Authoritative context and sources
- The U.S. Securities and Exchange Commission explains how covenants affect credit agreements and investor disclosures (U.S. Securities and Exchange Commission).
- Financial accounting and covenant calculation conventions are guided by industry practice and standards from bodies like the Financial Accounting Standards Board (FASB) and professional guidance from the AICPA.
- Consumer-facing resources on borrowing and credit practices are available at ConsumerFinance.gov for comparisons between commercial and consumer loan practices.
(These sources reflect industry practice and regulatory perspectives current through 2025.)
Practical checklist before signing
- Confirm the calculation definitions for each covenant item.
- Model at least three scenarios (normal, down 15%, down 30%) and their covenant outcomes over 18–24 months.
- Ask for baskets (e.g., $X of permitted debt, permitted acquisitions up to $Y) and short cure periods.
- Negotiate reporting frequency and audit rights to reasonable levels that your finance team can sustain.

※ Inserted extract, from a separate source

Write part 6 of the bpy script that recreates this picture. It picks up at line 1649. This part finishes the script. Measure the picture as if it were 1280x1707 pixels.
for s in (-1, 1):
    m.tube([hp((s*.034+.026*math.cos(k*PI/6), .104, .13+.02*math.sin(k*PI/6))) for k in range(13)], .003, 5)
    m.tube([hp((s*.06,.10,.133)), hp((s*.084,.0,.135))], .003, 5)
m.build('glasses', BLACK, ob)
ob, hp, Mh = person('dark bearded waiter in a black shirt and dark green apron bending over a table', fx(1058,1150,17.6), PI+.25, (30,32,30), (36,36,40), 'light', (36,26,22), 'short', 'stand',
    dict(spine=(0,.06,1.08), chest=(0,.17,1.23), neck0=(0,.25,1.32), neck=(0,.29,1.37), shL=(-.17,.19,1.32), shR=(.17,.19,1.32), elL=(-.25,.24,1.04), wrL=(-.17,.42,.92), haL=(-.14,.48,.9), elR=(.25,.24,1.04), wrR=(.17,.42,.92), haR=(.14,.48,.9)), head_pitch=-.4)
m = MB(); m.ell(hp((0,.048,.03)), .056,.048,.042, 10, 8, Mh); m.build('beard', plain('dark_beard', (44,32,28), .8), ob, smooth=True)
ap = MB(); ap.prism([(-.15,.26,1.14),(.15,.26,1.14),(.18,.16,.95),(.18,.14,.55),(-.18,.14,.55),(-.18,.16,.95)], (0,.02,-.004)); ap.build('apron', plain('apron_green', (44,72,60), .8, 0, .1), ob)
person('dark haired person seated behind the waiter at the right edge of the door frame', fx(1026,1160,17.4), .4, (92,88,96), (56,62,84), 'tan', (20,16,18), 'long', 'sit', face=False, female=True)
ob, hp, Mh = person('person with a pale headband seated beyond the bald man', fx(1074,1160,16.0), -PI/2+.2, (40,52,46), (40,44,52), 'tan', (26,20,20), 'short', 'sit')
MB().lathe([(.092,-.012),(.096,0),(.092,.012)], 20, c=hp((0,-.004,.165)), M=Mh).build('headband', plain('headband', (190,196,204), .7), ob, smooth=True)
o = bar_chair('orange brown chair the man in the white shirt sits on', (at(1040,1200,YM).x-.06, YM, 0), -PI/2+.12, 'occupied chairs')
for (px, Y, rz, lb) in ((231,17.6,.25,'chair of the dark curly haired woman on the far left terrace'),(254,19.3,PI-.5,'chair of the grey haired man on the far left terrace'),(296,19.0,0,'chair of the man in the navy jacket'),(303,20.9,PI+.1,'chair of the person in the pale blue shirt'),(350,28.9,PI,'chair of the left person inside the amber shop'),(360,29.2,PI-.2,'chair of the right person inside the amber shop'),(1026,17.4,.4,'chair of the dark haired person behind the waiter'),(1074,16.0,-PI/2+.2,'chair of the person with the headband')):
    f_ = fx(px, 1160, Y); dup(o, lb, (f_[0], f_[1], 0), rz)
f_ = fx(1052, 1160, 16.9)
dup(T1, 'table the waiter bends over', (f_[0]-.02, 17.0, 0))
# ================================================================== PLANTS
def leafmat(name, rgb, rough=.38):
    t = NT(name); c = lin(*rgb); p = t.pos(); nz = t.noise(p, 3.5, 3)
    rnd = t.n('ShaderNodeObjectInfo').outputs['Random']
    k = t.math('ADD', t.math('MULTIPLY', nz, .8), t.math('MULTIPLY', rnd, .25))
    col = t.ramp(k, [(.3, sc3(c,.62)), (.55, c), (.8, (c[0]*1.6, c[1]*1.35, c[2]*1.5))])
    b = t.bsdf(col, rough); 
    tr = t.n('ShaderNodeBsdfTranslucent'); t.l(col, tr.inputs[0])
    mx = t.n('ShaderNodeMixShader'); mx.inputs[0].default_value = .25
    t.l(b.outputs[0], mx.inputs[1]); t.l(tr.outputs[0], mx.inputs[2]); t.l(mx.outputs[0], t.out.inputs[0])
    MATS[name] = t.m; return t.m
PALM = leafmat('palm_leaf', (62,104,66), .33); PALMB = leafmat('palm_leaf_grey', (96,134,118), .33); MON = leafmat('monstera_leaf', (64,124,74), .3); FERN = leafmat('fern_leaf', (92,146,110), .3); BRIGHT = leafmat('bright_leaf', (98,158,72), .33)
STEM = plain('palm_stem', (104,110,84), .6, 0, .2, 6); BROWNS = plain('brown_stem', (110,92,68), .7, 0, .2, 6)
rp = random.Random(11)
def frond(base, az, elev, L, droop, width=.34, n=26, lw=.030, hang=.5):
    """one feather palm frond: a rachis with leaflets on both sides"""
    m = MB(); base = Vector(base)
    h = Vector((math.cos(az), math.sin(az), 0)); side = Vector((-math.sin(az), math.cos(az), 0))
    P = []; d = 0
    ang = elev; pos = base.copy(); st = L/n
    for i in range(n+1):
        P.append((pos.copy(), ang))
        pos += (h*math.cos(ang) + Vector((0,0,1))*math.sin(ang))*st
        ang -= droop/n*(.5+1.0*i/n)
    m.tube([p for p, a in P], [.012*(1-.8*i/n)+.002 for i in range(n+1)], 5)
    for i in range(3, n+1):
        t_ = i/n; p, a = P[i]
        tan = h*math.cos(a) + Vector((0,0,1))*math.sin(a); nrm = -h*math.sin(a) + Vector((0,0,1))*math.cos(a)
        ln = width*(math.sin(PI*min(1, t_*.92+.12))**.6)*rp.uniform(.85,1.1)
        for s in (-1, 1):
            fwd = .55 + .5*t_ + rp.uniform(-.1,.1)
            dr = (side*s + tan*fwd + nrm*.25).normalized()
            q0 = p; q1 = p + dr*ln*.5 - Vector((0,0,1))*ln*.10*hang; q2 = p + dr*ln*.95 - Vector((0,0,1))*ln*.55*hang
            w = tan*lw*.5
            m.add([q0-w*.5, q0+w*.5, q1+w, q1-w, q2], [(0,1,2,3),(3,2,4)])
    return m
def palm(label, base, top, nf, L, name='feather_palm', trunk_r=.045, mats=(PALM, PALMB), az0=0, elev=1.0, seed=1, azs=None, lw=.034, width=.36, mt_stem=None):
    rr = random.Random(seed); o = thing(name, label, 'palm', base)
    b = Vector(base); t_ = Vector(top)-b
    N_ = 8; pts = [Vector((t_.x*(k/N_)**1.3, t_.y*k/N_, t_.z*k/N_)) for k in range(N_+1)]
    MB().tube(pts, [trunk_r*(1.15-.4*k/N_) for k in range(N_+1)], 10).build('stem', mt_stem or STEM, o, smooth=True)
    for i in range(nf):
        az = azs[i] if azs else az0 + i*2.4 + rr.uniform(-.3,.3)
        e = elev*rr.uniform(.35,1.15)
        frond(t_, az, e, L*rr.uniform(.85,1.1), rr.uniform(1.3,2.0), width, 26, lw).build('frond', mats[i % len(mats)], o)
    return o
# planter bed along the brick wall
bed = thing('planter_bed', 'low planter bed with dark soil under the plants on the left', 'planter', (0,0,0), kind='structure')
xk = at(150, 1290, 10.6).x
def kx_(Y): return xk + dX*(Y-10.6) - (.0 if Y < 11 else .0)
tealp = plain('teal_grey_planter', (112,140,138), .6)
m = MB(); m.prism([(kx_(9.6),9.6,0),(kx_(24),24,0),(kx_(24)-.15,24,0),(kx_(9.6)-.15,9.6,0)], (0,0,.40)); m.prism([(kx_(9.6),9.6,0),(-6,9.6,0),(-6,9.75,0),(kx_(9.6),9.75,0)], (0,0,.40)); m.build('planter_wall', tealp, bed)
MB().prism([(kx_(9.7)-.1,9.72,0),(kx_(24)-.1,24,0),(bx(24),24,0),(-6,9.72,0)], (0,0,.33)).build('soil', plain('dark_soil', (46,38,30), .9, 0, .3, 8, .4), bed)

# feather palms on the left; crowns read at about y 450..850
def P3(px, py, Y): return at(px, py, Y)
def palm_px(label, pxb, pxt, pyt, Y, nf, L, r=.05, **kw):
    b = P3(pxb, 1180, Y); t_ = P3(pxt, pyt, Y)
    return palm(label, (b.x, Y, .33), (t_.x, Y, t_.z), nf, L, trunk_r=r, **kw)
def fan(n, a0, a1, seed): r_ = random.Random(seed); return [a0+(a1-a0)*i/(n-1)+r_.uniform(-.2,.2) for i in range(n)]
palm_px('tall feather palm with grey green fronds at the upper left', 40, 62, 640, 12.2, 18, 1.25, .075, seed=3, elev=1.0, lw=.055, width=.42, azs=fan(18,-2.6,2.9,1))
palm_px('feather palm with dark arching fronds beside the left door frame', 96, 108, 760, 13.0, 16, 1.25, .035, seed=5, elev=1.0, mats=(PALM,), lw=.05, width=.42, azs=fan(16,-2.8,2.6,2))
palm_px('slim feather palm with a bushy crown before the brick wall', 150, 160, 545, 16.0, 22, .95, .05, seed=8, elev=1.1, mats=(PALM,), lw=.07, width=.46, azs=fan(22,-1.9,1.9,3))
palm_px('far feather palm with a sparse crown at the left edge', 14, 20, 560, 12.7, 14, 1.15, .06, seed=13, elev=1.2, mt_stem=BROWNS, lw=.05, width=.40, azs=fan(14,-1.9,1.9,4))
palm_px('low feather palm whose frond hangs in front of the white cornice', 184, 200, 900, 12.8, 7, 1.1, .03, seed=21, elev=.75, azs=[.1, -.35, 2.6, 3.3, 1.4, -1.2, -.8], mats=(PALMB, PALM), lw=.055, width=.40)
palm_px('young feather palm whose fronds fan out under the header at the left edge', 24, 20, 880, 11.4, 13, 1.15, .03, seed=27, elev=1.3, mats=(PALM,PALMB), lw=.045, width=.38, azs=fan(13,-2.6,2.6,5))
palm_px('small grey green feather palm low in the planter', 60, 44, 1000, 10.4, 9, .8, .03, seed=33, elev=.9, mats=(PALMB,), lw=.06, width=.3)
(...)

- Secure waiver pathways and understand the lender’s remedies and notice requirements.
Professional disclaimer
This article is educational and does not constitute legal, tax, or investment advice. Covenant language and lender remedies vary. Consult your attorney, CPA, or a qualified finance professional to review specific loan documents and negotiations.
Closing note
Maintenance and incurrence covenants are tools lenders use to manage credit risk. For borrowers, the key is clarity: know the exact tests, automate monitoring, and build covenant outcomes into your strategic planning. With clear definitions and a negotiation plan, covenants can be managed rather than feared.